スピリチュアルからユーモアへ
ユーモアはもしかしたら合理性を宿敵として戦っているのではないかなんて考えるのです。そんな中で、今はやりのスピリチュアルというのは一見すると霊的なことを色々と示唆しているわけですが、実際には合理性という現代病を根本に持っているもののように思えと仕方がないのです。
シュタイナーの唯物的精神性、唯物的霊性という言い方はもしかしたら霊的な世界を物質に見合ったものに、つまり合理的に整理しようとするものを指していっているのかも知れないと思うのです。融通の効かないこちこちのスピリチュアリズムなんて、所詮物質主義なんだと思うのです。
もちろんスピリチュアルとは言っても幅の広い世界で、オカルトとスピリチャルの違いは何かというと実に微妙ですし、さらに霊的なことに言及している宗教として社会的に行動しているものとの違いも微妙ですから、スピリチュアルをめぐってはあまり厳密なことは言えないわけで、曖昧な世界なのですが、私にとっては、ただ単に例に対しての知識を超えた、哲学的な認識の世界に導く力があるかないか、さらにそこにユーモアへの理解があるかどうか、ユーモアに向かっているのかどうかが、霊的なことを口にするスピリチュアルな人たちを本物と認めるかどうかの資金石になっています。
ヨーロッパはここ二百年、三百年知的合理主義のようなものを中心に世界を築いてきたわけで、知的でないものには目もくれずに進んできました。そこでの宗教はというと、やはり知的なものを優先した、こちこちの冷たいものであったように思います。
千九百年台の終わりには、次に来る二十一世紀は精神的な世界が開かれるという期待が囁かれたものでしたが、二十三年が過ぎようとしている現在を見ると、霊的な知識はネットでもって振り撒かれ洪水状態になっていますが、そこには認識への道もユーモアへの道もほとんどなく、精神性とか霊性というのが未だこちこちで本物になっていないような気がしています。
ユーモアの本質は物質的なものからは生まれません。物質的であるものはコチコチで固く、角張っているものですが、ユーモアの依って来るところは水的なものですから、こちこちではなくまた固く硬直していることもなく、凍ることなどはありますが基本的には流動的で、どちらかというと丸みを帯びだ滑らかなものです。新しい時代は水に目覚めること言えます。水の本質に目覚めることです。水の有用性、特効性というこれまた合理性にまたがっているようなものではなく、今はまだよく見えていない水の全体像が掴めるような、水と真正面から向かい合えるような感性を培うことなのです。
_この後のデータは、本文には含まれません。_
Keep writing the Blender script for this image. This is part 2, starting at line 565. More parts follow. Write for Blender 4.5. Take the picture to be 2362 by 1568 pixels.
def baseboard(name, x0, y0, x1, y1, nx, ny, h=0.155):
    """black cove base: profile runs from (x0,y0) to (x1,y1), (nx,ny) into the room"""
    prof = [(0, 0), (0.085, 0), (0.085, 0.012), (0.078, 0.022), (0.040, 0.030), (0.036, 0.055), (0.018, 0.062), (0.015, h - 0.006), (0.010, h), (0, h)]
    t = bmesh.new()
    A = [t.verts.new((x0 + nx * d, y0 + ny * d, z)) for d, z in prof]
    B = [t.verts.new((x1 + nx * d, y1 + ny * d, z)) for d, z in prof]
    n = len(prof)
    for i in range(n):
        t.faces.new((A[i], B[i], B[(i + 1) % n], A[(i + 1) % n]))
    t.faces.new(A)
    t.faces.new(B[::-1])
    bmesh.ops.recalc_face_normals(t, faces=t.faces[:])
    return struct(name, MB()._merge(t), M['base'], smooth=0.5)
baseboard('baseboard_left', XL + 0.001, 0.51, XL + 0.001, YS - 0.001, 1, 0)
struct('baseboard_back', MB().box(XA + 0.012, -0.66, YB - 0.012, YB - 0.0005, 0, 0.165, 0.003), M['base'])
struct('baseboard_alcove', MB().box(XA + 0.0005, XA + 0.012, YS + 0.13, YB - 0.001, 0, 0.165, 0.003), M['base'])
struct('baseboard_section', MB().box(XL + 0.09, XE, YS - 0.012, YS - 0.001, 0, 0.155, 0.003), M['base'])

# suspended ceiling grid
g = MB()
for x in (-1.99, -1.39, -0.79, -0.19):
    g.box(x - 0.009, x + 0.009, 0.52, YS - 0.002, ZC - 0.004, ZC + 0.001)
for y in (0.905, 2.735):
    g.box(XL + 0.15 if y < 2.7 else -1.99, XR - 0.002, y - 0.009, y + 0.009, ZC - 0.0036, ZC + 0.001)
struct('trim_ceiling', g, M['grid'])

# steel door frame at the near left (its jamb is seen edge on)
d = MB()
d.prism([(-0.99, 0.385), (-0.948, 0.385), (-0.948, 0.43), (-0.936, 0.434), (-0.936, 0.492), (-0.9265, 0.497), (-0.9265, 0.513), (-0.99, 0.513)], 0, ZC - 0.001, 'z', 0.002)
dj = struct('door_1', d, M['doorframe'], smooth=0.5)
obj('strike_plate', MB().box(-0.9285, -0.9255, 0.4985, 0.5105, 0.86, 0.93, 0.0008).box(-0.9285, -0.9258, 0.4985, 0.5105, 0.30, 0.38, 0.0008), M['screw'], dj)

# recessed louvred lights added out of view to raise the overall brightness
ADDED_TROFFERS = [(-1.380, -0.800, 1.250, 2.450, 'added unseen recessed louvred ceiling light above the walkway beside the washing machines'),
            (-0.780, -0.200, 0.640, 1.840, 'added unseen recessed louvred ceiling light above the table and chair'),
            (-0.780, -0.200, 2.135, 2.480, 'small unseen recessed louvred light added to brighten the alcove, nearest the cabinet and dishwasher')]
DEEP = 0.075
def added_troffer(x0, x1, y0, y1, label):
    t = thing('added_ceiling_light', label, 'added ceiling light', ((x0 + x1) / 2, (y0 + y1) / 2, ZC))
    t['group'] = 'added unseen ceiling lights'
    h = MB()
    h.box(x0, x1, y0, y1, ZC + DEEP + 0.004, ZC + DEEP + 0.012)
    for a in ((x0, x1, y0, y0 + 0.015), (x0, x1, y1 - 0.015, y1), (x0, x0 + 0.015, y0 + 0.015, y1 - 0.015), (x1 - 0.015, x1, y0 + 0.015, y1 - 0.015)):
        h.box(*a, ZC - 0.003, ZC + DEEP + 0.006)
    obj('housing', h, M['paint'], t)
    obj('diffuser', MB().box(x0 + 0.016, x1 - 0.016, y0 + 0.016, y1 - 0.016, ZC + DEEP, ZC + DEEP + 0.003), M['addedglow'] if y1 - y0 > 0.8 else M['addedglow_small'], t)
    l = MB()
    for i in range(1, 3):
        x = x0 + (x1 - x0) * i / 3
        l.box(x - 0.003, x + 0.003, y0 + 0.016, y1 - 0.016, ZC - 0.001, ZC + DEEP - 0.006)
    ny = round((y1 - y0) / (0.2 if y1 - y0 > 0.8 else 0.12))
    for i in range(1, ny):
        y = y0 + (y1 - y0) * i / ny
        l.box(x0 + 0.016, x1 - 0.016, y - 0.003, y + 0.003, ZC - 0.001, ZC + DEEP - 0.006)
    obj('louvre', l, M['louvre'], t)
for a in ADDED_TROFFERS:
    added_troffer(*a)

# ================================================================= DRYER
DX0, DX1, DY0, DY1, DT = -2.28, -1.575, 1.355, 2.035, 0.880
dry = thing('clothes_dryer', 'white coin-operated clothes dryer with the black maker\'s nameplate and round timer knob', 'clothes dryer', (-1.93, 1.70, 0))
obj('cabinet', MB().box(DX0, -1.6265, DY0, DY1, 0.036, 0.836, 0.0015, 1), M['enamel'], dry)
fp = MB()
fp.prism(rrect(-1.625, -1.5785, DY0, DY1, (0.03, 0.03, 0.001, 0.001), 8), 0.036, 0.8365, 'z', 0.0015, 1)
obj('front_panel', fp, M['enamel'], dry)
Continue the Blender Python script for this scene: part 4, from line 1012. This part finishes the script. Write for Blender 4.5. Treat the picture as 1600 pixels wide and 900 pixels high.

水的な世界を基本に据えると、世界が違ったものに見えてくるものです。例えば経済なども今のように澱んである場所に溜まって腐ってしまうのではなく、流動的なものとして流れが生まれ動き始めるかも知れません。お金というのはそもそも血液のようなものなので、動くことで一番元気なのです。コミュニケーションなどにも大きな影響があると思います。今は話し合いというものが意見、つまり自己主張のぶつかり合いでだったり正当性を主張しているわけです。水的になっても、つまりユーモアで話し合っても基本的にはぶつかり合いです。もちろん水と水だってぶつかり合いますが、お互いが溶け合います。池に向かって二つの石を同時に投げてみてください。同時に水の輪が二つできます。それらは段々と大きくなり二つは近づき遂にはぶつかり合うのですが、それは石と石とが激しくぶつかり合うのとは違い、二つの輪はお互いを受け入れながら新しい模様を産んでしまうのです。それは驚くほど綺麗な模様です。
私だってユーモアのある人間かどうかと問われれば、なんと答えていいのかわかりません。ユーモアに憧れているだけかも知れないのです。ただユーモアの必要性は強く感じています。ユーモアが当たり前になるような世界を夢見ています。今の物質に振り回された乾き切った世界とは違い、水々しく潤った世界をです。